I pulled the main CD-ROM logic board out to just give it another once over under a microscope. I smelled a very faint fishy smell so took a magnified view of all areas that had SMD caps previously. Didn't really notice anything but just in case I decided to reflow the pins on every IC near the previous cap locations. As I was reflowing the pins on an IC near the SCSI connector, I definitely smelled the fishy capacitor fluid smell.

When I had recapped the board, there was some leakage but it looked tiny and contained to underneath the cap. So I cleaned / neutralized those areas only. But looks like the cap fluid did make it to this IC. I decided to give the board a full IPA bath. After soaking it for an hour, I brushed around this IC and all areas near the previous replaced caps, then let it air dry overnight.

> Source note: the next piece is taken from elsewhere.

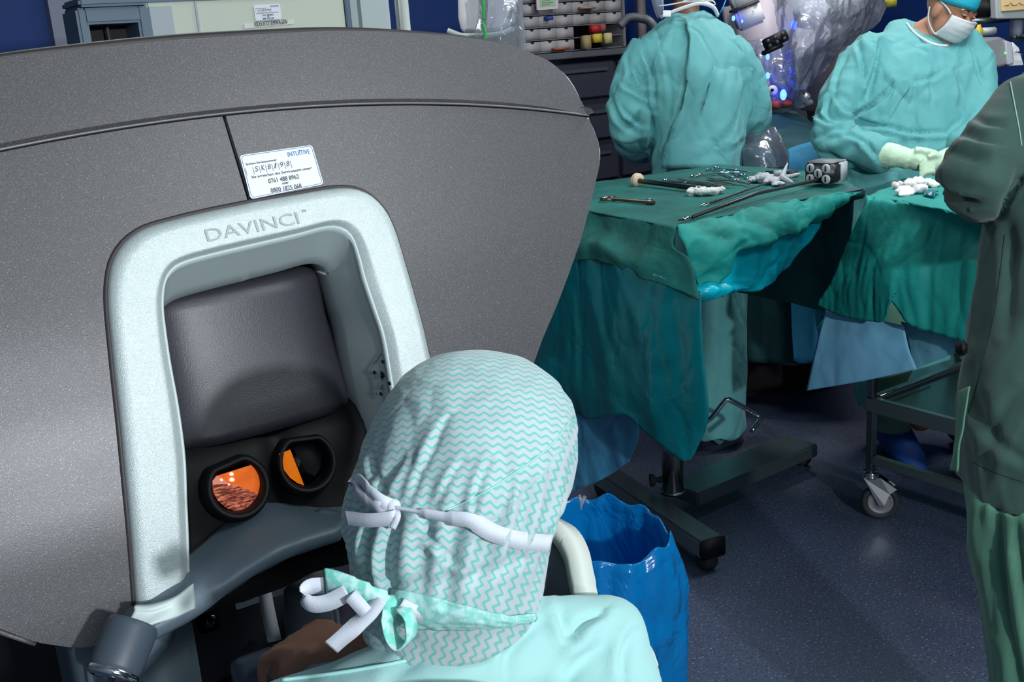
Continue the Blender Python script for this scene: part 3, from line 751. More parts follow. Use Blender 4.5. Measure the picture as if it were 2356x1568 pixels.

Upon testing it out, the speaker static/noise was gone. I then ran it through two passes of the disk test on MacTest Pro and both passed (previously with the issue, I always hit bad blocks on every run).

I'm hoping that was it and will continue watching it. But going forward, I need to bath each board in which I find even a trace of cap leakage.
 

joshc

Well-known member
Those CD drives can become a real mess from cap leakage, every one I have recapped has been quite bad, so this is not surprising, but it's great you figured it out!
 

lobust

Well-known member
Nice work!

I have an old thread on here somewhere, also a Q800, where the cd drive worked but had really distorted sound output. I didn't know about recapping these drives back then, so I was advised by members here to do so.

When I took it apart and saw the state of the board I was absolutely shocked it was working at all!

I have done four of these drives now, and they've all been in pretty bad shape.